Waller noted that newspapers need to grow from new ideas because "you can't cost-cut your way to success." He suggested unleashing the power of existing staff to help solve problems. "The more decisions made further from where the work is being done the worse off a newspaper is going to be," he said.

Miami Herald Executive Editor Doug Clifton agreed that leadership and empowering staffers are key to getting the best work from the newsroom. "The power of the individual is what makes great newspapers," he said. "You just have to give them a warm place to work and electricity for their computers and they will deliver good work."

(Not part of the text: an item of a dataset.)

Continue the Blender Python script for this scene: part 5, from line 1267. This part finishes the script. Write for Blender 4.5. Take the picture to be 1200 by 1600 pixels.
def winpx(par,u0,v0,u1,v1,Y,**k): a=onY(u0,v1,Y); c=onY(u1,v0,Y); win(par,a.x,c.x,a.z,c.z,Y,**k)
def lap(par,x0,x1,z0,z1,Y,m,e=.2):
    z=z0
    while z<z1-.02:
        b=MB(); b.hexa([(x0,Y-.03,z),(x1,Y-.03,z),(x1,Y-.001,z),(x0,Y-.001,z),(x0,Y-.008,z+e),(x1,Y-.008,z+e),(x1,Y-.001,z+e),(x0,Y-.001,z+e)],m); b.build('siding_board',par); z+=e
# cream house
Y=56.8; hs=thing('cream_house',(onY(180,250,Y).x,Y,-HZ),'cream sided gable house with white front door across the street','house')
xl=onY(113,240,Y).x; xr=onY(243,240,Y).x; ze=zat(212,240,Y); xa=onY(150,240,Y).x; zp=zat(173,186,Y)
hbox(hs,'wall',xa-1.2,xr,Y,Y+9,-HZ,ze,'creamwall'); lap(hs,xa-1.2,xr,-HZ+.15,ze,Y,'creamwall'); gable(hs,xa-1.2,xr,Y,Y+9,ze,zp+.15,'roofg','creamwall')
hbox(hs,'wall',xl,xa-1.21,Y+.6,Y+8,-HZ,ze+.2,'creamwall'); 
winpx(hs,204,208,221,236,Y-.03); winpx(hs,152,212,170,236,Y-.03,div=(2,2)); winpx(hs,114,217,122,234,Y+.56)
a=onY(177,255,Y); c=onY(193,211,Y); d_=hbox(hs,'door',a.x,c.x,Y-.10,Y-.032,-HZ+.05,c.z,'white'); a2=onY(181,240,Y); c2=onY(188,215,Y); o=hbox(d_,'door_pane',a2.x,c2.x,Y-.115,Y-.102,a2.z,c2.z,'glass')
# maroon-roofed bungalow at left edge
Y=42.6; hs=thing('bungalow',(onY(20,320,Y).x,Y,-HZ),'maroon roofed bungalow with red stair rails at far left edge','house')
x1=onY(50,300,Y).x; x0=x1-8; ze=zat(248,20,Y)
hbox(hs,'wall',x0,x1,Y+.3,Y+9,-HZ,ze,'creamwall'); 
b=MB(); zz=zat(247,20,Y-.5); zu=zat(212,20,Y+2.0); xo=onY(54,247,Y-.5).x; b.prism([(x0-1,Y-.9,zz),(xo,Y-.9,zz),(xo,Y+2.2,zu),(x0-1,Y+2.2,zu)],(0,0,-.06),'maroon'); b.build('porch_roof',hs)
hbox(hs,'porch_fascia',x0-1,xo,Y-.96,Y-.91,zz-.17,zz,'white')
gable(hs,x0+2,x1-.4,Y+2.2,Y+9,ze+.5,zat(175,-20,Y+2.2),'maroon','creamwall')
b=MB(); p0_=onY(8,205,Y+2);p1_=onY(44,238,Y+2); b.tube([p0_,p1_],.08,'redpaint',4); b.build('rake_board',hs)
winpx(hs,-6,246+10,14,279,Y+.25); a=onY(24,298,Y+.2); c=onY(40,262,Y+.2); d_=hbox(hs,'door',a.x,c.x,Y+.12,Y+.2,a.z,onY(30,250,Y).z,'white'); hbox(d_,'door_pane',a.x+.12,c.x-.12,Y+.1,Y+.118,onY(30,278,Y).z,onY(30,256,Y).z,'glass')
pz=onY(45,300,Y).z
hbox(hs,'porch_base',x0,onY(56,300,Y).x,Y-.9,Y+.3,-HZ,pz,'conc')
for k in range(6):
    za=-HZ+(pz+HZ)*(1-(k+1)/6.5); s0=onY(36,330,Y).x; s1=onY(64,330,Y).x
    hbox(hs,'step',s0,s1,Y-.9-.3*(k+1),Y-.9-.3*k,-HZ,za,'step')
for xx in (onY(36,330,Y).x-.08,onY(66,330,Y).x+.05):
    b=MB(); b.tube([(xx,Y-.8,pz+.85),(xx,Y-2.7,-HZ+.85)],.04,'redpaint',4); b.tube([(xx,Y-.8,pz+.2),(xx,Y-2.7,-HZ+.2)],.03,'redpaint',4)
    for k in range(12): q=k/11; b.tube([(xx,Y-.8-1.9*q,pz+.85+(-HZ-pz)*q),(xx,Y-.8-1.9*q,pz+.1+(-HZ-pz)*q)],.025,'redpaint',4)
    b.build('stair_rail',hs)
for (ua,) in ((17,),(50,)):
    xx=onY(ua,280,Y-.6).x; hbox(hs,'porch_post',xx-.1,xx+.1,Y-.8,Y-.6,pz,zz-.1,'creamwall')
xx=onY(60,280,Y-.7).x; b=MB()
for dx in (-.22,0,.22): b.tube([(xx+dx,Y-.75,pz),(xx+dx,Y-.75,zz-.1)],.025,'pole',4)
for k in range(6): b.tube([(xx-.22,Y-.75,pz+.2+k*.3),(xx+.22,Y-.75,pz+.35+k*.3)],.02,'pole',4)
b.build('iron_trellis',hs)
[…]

And, Clifton noted, there is always a need to keep journalism's purpose in mind. "In the search for profit we've got to remember that we are in the business of providing service to our readers," he said.

Editor Chris Peck, of the Spokesman-Review in Spokane, Wash., called on editors to build constituencies throughout the newspaper and to stand up for the newsroom's needs. "Somebody has to take the fight to the bean counters...if we don't do it then it won't be done," he said. "We need to build allies within the organization. There are allies for content throughout the newspaper if you look."

Ted Natt, who is president, publisher and editor of the Longview (Wash.) Daily News, agreed that communication with publishers is central to a thriving newsroom.

"We've got to educate our publishers that content is the key to the future," Natt said. "That's what we do that nobody else can deliver."

Pollock is editor of the Anchorage (Alaska) Daily News.